MLK, Jr Way South and South Snoqualmie


This might look like a great design, but—as if time weren’t short enough—I don’t know what it looks like because the .pdf design proposal has crashed my computer three times. So the question to ask at tonight’s meeting: What’s wrong with the design file?

The proposal is for a four-story building containing 83 residential units of affordable hosuing, 8,000 square feet of retail space at the ground level, and parking for 24 vehicles. Info about the meeting, which begins at 6:30 p.m., is right here.

RSS icon Comments


Am I alone in kind of digging the trend of twin towers? Couldn't it give Seattle some unique character in the architectural design?

Posted by vooodooo84 | May 13, 2008 6:09 PM

I agree. For one thing, I would prefer a residential tower to a parking lot.

Posted by afsd | May 13, 2008 7:10 PM

Ugh. The new towers couldn't be more characterless, soul-sucking, bland, boring or forgettable.

Has anyone asked the likes of NBBJ, Callison, GGLO, et al, why they can produce really fascinating architecture for their projects overseas, but most of their Seattle work is about as appealing as cold, wet macaroni?

Posted by Original Andrew | May 13, 2008 7:11 PM

Wish you'd posted this earlier.

Or broken it into three posts and posted them one at a time.

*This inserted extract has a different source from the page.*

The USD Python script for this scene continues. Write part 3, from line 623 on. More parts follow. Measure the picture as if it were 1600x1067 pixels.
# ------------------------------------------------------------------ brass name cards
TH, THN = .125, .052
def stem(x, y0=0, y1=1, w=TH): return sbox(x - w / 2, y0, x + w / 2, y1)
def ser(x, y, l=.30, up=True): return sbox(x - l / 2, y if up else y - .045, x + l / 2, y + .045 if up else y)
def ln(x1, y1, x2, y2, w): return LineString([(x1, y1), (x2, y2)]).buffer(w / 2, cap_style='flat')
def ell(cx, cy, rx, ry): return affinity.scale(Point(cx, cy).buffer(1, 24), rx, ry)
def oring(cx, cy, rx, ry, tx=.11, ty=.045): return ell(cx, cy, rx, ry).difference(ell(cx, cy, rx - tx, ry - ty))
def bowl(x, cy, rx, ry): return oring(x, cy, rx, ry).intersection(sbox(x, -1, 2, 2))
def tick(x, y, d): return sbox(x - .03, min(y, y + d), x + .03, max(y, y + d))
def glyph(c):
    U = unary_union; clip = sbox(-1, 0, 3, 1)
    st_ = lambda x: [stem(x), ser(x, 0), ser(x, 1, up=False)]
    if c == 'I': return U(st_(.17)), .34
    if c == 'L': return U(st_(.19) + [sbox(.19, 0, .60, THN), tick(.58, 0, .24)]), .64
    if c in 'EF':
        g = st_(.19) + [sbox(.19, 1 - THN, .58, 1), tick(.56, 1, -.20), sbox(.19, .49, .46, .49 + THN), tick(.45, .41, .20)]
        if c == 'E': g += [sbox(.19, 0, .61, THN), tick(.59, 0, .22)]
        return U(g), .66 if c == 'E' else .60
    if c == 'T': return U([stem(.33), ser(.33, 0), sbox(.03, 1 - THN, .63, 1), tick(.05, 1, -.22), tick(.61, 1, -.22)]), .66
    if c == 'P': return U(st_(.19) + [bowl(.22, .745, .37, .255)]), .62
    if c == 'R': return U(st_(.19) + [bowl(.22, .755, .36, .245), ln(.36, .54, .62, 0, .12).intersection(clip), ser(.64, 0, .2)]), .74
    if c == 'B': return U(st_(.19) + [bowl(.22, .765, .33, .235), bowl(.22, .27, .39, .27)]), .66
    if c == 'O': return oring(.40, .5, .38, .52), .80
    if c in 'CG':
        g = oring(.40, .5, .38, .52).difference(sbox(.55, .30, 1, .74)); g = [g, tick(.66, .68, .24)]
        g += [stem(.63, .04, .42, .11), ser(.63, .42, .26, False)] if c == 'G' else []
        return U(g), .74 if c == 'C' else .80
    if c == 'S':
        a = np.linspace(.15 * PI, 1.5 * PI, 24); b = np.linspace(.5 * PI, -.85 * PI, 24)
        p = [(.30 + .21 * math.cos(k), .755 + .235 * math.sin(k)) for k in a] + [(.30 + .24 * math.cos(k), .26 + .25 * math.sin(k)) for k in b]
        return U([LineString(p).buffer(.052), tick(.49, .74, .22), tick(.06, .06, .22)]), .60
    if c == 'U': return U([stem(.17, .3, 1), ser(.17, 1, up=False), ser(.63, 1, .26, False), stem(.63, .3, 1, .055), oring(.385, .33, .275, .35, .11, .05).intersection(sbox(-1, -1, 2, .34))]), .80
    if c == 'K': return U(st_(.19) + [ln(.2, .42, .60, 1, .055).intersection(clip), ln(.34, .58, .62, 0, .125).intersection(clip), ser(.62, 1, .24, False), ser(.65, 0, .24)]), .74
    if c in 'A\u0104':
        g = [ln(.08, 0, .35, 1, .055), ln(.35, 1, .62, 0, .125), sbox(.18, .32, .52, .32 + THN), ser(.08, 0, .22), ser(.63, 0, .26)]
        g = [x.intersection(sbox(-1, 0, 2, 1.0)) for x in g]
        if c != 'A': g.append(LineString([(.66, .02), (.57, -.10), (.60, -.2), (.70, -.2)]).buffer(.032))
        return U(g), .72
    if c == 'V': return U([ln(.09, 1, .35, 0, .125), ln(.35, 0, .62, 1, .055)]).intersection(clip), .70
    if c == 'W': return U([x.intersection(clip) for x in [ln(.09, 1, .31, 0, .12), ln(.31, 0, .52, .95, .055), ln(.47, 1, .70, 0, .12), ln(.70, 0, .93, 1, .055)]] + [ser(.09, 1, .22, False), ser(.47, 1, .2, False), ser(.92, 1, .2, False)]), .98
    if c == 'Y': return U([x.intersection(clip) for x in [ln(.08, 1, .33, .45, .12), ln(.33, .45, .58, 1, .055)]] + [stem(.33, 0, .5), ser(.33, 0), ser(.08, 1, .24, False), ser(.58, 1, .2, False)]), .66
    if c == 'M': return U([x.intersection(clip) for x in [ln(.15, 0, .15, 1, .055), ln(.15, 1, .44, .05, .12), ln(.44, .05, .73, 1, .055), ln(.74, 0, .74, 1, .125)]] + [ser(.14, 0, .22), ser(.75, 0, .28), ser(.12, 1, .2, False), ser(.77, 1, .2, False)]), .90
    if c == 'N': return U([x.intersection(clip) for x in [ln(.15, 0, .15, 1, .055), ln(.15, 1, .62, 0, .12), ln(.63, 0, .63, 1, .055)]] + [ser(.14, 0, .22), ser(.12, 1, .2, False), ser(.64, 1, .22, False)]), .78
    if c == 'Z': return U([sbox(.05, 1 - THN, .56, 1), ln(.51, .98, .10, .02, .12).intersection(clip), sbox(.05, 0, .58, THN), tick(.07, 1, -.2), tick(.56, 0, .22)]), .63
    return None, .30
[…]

Posted by Will in Seattle | May 13, 2008 8:23 PM

The reason why twin towers keep popping up is because the zoning code all but requires it - when you build over 85 feet in the zones where these projects are located, which establishes the base of the building, developers are pretty much forced into it because of the zoning code and because of the building code - they did not just wake up one day and decide - ooooh - let's building twin towers all over town. The trick is to make the form that the code forces into something that is graceful in the higher elevations yet provides interesting details and materials in the first three or four stories that people actually see. capiche?

Posted by adorable | May 13, 2008 8:47 PM

@5 Yes I did know that zoning requirements were the reason for all the twin towers, but that doesn't mean that the resulting towers can't be a unique defining feature of Seattle.

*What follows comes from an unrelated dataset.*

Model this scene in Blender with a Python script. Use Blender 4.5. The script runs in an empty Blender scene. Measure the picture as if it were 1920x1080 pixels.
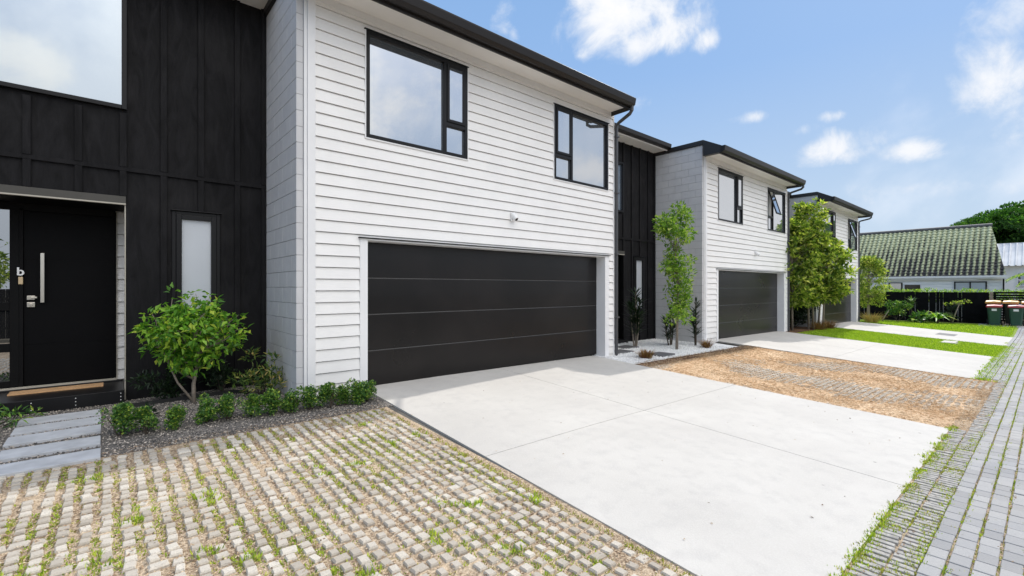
import bpy, math, random
from mathutils import Vector, Matrix, noise
R=random.Random(7)
sc=bpy.context.scene
COL=sc.collection
# ------------------------------------------------------------------ camera
F_PX=874.0; YAW=math.atan(1005/F_PX); HC=1.39
cam=bpy.data.cameras.new('camera'); co=bpy.data.objects.new('camera',cam); COL.objects.link(co)
cam.sensor_width=36; cam.lens=F_PX/1920*36; cam.clip_start=.05; cam.clip_end=2000
co.location=(0,0,HC); co.rotation_euler=(math.pi/2,0,YAW-math.pi/2)
sc.camera=co
sc.render.resolution_x=1024; sc.render.resolution_y=576
sc.view_settings.view_transform='Standard'; sc.view_settings.look='None'
sc.view_settings.gamma=1; sc.view_settings.exposure=0.23
def raydir(px,py):
    c,s=math.cos(YAW),math.sin(YAW); u=(px-960)/F_PX; v=-(py-540)/F_PX
    return Vector((c+u*s,s-u*c,v)).normalized()
# ------------------------------------------------------------------ material helpers
def nmat(name):
    m=bpy.data.materials.new(name); m.use_nodes=True
    nt=m.node_tree; b=nt.nodes['Principled BSDF']
    return m,nt,b
def N(nt,t,**k):
    n=nt.nodes.new(t)
    for a,v in k.items():
        if a.startswith('i_'): n.inputs[a[2:].replace('_',' ')].default_value=v
        else: setattr(n,a,v)
    return n
def L(nt,a,b): nt.links.new(a,b)
def pos(nt): return N(nt,'ShaderNodeNewGeometry').outputs['Position']
def noise_(nt,scale,detail=4,vec=None,rough=.55,dist=0):
    n=N(nt,'ShaderNodeTexNoise'); n.inputs['Scale'].default_value=scale; n.inputs['Detail'].default_value=detail
    n.inputs['Roughness'].default_value=rough; n.inputs['Distortion'].default_value=dist
    L(nt,vec if vec is not None else pos(nt),n.inputs['Vector']); return n
def scaled(nt,v,s):
    m=N(nt,'ShaderNodeMapping'); m.inputs['Scale'].default_value=s; L(nt,v,m.inputs['Vector']); return m.outputs[0]
def ramp(nt,fac,stops,interp='LINEAR'):
    r=N(nt,'ShaderNodeValToRGB'); cr=r.color_ramp; cr.interpolation=interp
    while len(cr.elements)>1: cr.elements.remove(cr.elements[-1])
    for i,(p,c) in enumerate(stops):
        e=cr.elements[0] if i==0 else cr.elements.new(p)
        e.position=p; e.color=(c[0],c[1],c[2],1) if isinstance(c,tuple) else (c,c,c,1)
    L(nt,fac,r.inputs[0]); return r.outputs[0]
def mixc(nt,fac,a,b,mode='MIX'):
    m=N(nt,'ShaderNodeMix',data_type='RGBA',blend_type=mode)
    for s,v in ((m.inputs[0],fac),(m.inputs[6],a),(m.inputs[7],b)):
        if isinstance(v,(int,float)): s.default_value=v
        elif isinstance(v,tuple): s.default_value=(v[0],v[1],v[2],1)
        else: L(nt,v,s)
    return m.outputs[2]
def bump(nt,b,h,dist=.01,st=1):
    n=N(nt,'ShaderNodeBump'); n.inputs['Distance'].default_value=dist; n.inputs['Strength'].default_value=st
    L(nt,h,n.inputs['Height']); L(nt,n.outputs[0],b.inputs['Normal'])
def simple(name,c,rough=.6,metal=0,var=.12,ns=3,bd=0,bs=40,spec=.5):
    m,nt,b=nmat(name)
    n=noise_(nt,ns,5)
    a=tuple(x*(1-var) for x in c); d=tuple(min(1,x*(1+var)) for x in c)
    L(nt,ramp(nt,n.outputs[0],[(.3,a),(.7,d)]),b.inputs['Base Color'])
    b.inputs['Roughness'].default_value=rough; b.inputs['Metallic'].default_value=metal
    b.inputs['Specular IOR Level'].default_value=spec
    if bd: bump(nt,b,noise_(nt,bs,4).outputs[0],bd)
    return m
M={}
# white painted timber weatherboard
m,nt,b=nmat('white_weatherboard'); p=pos(nt)
n=noise_(nt,2.2,6); n2=noise_(nt,30,3,scaled(nt,p,(.25,.25,4)))
c=mixc(nt,ramp(nt,n.outputs[0],[(.35,0.),(.75,1.)]),(.81,.80,.785),(.76,.752,.74))
c=mixc(nt,ramp(nt,n2.outputs[0],[(.58,0.),(.8,.4)]),c,(.60,.595,.58))
sx=N(nt,'ShaderNodeSeparateXYZ'); L(nt,p,sx.inputs[0]); n4=noise_(nt,3,5)
ft=N(nt,'ShaderNodeMapRange'); ft.inputs[1].default_value=-.1; ft.inputs[2].default_value=.45; ft.inputs[3].default_value=.5; ft.inputs[4].default_value=0; L(nt,sx.outputs[2],ft.inputs[0])
sp_=N(nt,'ShaderNodeMath',operation='MULTIPLY'); L(nt,ft.outputs[0],sp_.inputs[0]); L(nt,n4.outputs[0],sp_.inputs[1]); c=mixc(nt,sp_.outputs[0],c,(.46,.42,.36))
L(nt,c,b.inputs['Base Color']); b.inputs['Roughness'].default_value=.5
bump(nt,b,n2.outputs[0],.0016); M['wb']=m
M['trim']=simple('white_trim_paint',(.76,.76,.765),.45,var=.03)
M['soffit']=simple('white_soffit_paint',(.76,.74,.71),.6,var=.03)
m,nt,b=nmat('painted_block'); n=noise_(nt,5,6); n2=noise_(nt,110,3); isl=N(nt,'ShaderNodeNewGeometry').outputs['Random Per Island']
c=mixc(nt,ramp(nt,n.outputs[0],[(.35,0.),(.7,1.)]),(.53,.53,.54),(.59,.588,.59)); c=mixc(nt,.25,c,ramp(nt,isl,[(0,(.47,.475,.5)),(1,(.58,.585,.6))]))
L(nt,c,b.inputs['Base Color']); b.inputs['Roughness'].default_value=.65; bump(nt,b,n2.outputs[0],.003); M['block']=m
M['mortar']=simple('painted_mortar',(.30,.30,.31),.8,var=.1)
# black stained ply with wood grain
m,nt,b=nmat('black_stained_ply'); p=pos(nt)
g1=noise_(nt,3,8,scaled(nt,p,(2.2,2.2,.5)),.65,1.6); g2=noise_(nt,26,4,scaled(nt,p,(5,5,.35)))
n3=noise_(nt,1.1,5)
c=mixc(nt,ramp(nt,g1.outputs[0],[(.3,0.),(.8,1.)]),(.006,.006,.0066),(.0125,.012,.014))
c=mixc(nt,ramp(nt,n3.outputs[0],[(.5,0.),(.8,.6)]),c,(.025,.024,.025))
L(nt,c,b.inputs['Base Color'])
L(nt,ramp(nt,g1.outputs[0],[(.35,.8),(.7,.6)]),b.inputs['Roughness']); bump(nt,b,g2.outputs[0],.0025); b.inputs['Specular IOR Level'].default_value=.16; M['black']=m
M['blacktrim']=simple('black_trim',(.006,.006,.0065),.6,bd=.0005,spec=.1)
M['roofmetal']=simple('dark_roof_metal',(.014,.012,.011),.45,var=.1,metal=0)
M['gutter']=simple('dark_gutter',(.012,.0095,.0085),.38,var=.1,spec=.3)
M['pipe']=simple('dark_grey_downpipe',(.055,.056,.060),.4,var=.1)
M['alu']=simple('black_aluminium',(.007,.007,.008),.4,var=.05,spec=.25)
M['steel']=simple('brushed_steel',(.62,.58,.52),.28,1,var=.05)
M['lintel']=simple('bronze_lintel',(.05,.046,.038),.4,var=.1)
M['rail']=simple('pale_metal_drip_edge',(.42,.39,.33),.4,var=.05)
M['whiteplastic']=simple('white_plastic',(.8,.8,.8),.35,var=.02)
M['lens']=simple('dark_lens',(.004,.004,.004),.1,var=.0)
M['beige']=simple('beige_plastic',(.6,.45,.27),.4,var=.05)
M['tile']=simple('black_porch_tile',(.010,.010,.011),.4,var=.2,bd=.0005,spec=.2)
M['mat']=simple('coir_mat',(.50,.30,.15),.9,var=.25,ns=60,bd=.004,bs=200)
# garage door: satin dark metal
m,nt,b=nmat('dark_garage_door'); p=pos(nt); n=noise_(nt,1.2,3,None,.5,.4); n2=noise_(nt,1.5,2)
L(nt,ramp(nt,n.outputs[0],[(.35,(.007,.006,.0058)),(.7,(.012,.0100,.0095))]),b.inputs['Base Color'])
L(nt,ramp(nt,n2.outputs[0],[(.3,.27),(.8,.33)]),b.inputs['Roughness']); b.inputs['Specular IOR Level'].default_value=.32; M['gdoor']=m
M['groove']=simple('door_groove_edge',(.10,.10,.10),.4)
M['fdoor']=simple('black_front_door',(.0035,.0035,.0042),.5,var=.1,spec=.08)
# window glass: reflective pane with a pale room behind
def glassm(name,base,refl,rough=0.,tint=(.93,.96,1)):
    m=bpy.data.materials.new(name); m.use_nodes=True; nt=m.node_tree; nt.nodes.clear()
    o=N(nt,'ShaderNodeOutputMaterial'); mx=N(nt,'ShaderNodeMixShader'); d=N(nt,'ShaderNodeBsdfDiffuse'); g=N(nt,'ShaderNodeBsdfGlossy')
    n=noise_(nt,.8,3); L(nt,ramp(nt,n.outputs[0],[(.35,tuple(x*.85 for x in base)),(.7,base)]),d.inputs[0])
    g.inputs['Color'].default_value=(*tint,1); g.inputs['Roughness'].default_value=rough
    lw=N(nt,'ShaderNodeLayerWeight'); lw.inputs['Blend'].default_value=.35
    mr=N(nt,'ShaderNodeMapRange'); mr.inputs[3].default_value=refl; mr.inputs[4].default_value=1
    L(nt,lw.outputs['Fresnel'],mr.inputs[0]); L(nt,mr.outputs[0],mx.inputs[0])
    L(nt,d.outputs[0],mx.inputs[1]); L(nt,g.outputs[0],mx.inputs[2]); L(nt,mx.outputs[0],o.inputs[0]); return m
M['glass']=glassm('reflective_window_glass',(.13,.145,.16),.46)
M['glassblue']=glassm('stairwell_window_glass',(.07,.09,.12),.44,0,(.86,.94,1))
M['glassdark']=glassm('dark_side_glass',(.02,.02,.02),.3)
M['frost']=glassm('frosted_glass',(.50,.53,.57),.10,.35)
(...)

Posted by vooodooo84 | May 14, 2008 12:02 AM

Did you miss it? Was this, and the change in the 'staff blogs' sidebar, the announcement that Dom works for The Stranger full-time now?

Posted by NaFun | May 14, 2008 7:46 AM

I have mentioned this many times. If you want to see the result of this type of development then head up to Vancouver Canada. Our downtown is rampant with bland developments like this. Mostly the businesses that open in these buildings are chains that do not help create great neighborhoods. But hopefully Seattle with control the amount of convenience stores and fast food business that open in the wake of these developments. They are rampant in Vancouver. But they uncover an important point about Vancouver. It is just a giant small town with a giant mainstream population that thrive on sports bars and convenience stores. Sure there are exceptions in some areas but mostly downtown is not the place that planners and architects would like you to believe they have created. They are areas with townhouse entrances directly onto the street waiting for this idilic neighborhood feel to happen since it was drawn that way in all the renderings and promotional material. But in reality our downtown is in direct conflict with this type of development. Rampant gang shootings and a failed party zone adjacent to this new vision of Vancouver.
I hope Seattle takes a good look at the failure of Vancouver to create a great city with responsible planning.
The architecture is cheap and soulless. Many say Vancouver is a beautiful city but mostly they are thinking of mountains and beaches. Take those away and you have quite a boring and ugly city that has plundered most of its character and soul. I still have hope for Vancouver though. Someday it will halt this constant erasing of its character, its constant desire to be a so called big city a "world class city". Whatever that means.
Seattle can do better because it has so much established character, don't blow it like Vancouver has.